At the news that a fight with battleships was brewing, Callaghan began pacing his flag bridge. He was heard mumbling that it was a fool’s errand to take on ships three times the San Francisco’s size, and that it was a shame there was no time to confer again with Admiral Halsey. When the moment presented itself, Eugene Tarrant exercised the cook’s prerogative and asked Callaghan if he really thought the mission was hopeless. As Tarrant recalled, the task force commander was candid. “He said to me, ‘Yes it may be that. But we are going in.’ ”
The officer-of-the-deck for the first dog watch, Lieutenant Jack Bennett, listened to the admiral conversing with Captain Cassin Young as they stood on the starboard bridge wing. “The wind carried their voices to me as I paced the deck and I was able to clearly observe the demeanor of each,” Bennett said. “They were discussing the unannounced fact that there were battleships in the Tokyo Express.… Captain Young … was in an understandably agitated state, sometimes waving his arms, as he remarked ‘This is suicide.’ Admiral Dan Callaghan replied, ‘Yes I know, but we have to do it.’ ” As Bennett saw it, Callaghan was “calm, unemotional, resolute and perhaps resigned to his fate.”

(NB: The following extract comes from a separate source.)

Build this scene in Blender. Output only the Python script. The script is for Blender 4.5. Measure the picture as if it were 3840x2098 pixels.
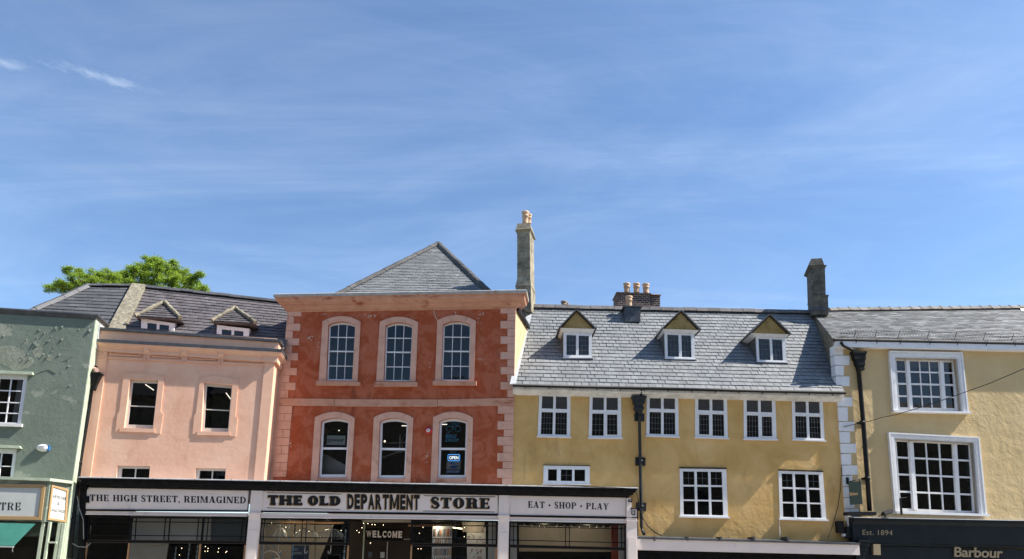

Rumors had a way of sweeping a ship like wildfire. Word spread through the San Francisco that Callaghan deemed his orders a death sentence. “We were all prepared to die. There was just no doubt about it,” said Joseph Whitt, a seaman first class whose battle station was in turret one. “We could not survive against those battleships.”
Callaghan was fifteen years old when, three days after Easter in 1906, the great earthquake struck San Francisco. In the chaos and wreckage, he had done what a teenager could to help the injured. His prep school, St. Ignatius, was destroyed. As the fires consumed the school and its church, one student thought that “all hell seemed dancing with joy.” For the rest of the term Callaghan was left to study Virgil and Dante in a makeshift classroom amid the city’s ruins while the Jesuits rebuilt their school. For the men of the San Francisco and the rest of Task Force 67, it would begin that afternoon. Inbound now at twenty thousand feet, moving swifly toward the island, came a wave of twin-engine Betty bombers and thirty Zeros, fuel burning fast on half-empty tanks.
BELIEVING THAT U.S. CARRIER STRENGTH had been eliminated entirely in the Battle of Santa Cruz, Yamamoto planned to neutralize the last bastion of U.S. airpower in the theater, stubborn Henderson Field, with a one–two punch of air attack and naval bombardment. The Bettys were first spied by a coastwatcher near Tonolei, on Buin, around 1 p.m. The air-search radar on Guadalcanal registered the bogeys when they were still more than a hundred miles out. That was enough time for Kelly Turner to get his transports under way in Savo Sound, where they could maneuver and make themselves much harder targets, and for Callaghan to h
erd his cruiser task force into a protective antiaircraft ring around them.
Hiding above the cloud bottoms, the torpedo-armed bombers revealed themselves at the last minute, dropping down and buzzing Florida Island, throttles firewalled, descending steadily until they were right down on the water. U.S. fighter pilots were close in pursuit. Captain Joe Foss, leading a flight of eight Marine Wildcats and eight Army Airacobras, pushed over on them from twenty-nine thousand feet. The speed of his dive ripped loose the cockpit hood of Foss’s Wildcat. The Bettys divided into two groups and came in from the starboard beam of Turner’s northerly oriented formation. Unmindful of the heavy five-inch airbursts and twenty-millimeter tracer fire thrown up by the ships, which turned to present their sterns to the attackers, Foss and his boys chased the Japanese bombers right down to the deck, fifty feet above the water.
The Bettys fanned out wide, approaching in line abreast to avoid suffering multiple casualties from flak bursts. Lieutenant Commander Bruce McCandless in the San Francisco thought the twenty-one planes looked like “an old-time cavalry deployment.” The skies were filthy with the bursts of antiaircraft fire. When the planes were within five thousand yards, the San Francisco and the Helena turned out their main batteries and walloped the sea in front of the planes, intending for the tall splashes to force the pilots to veer away or stop them with a wall of water. This technique seldom if ever worked. Mainly, all the big guns accomplished was to interfere with the aim of the other antiaircraft gunners with the blast and smoke.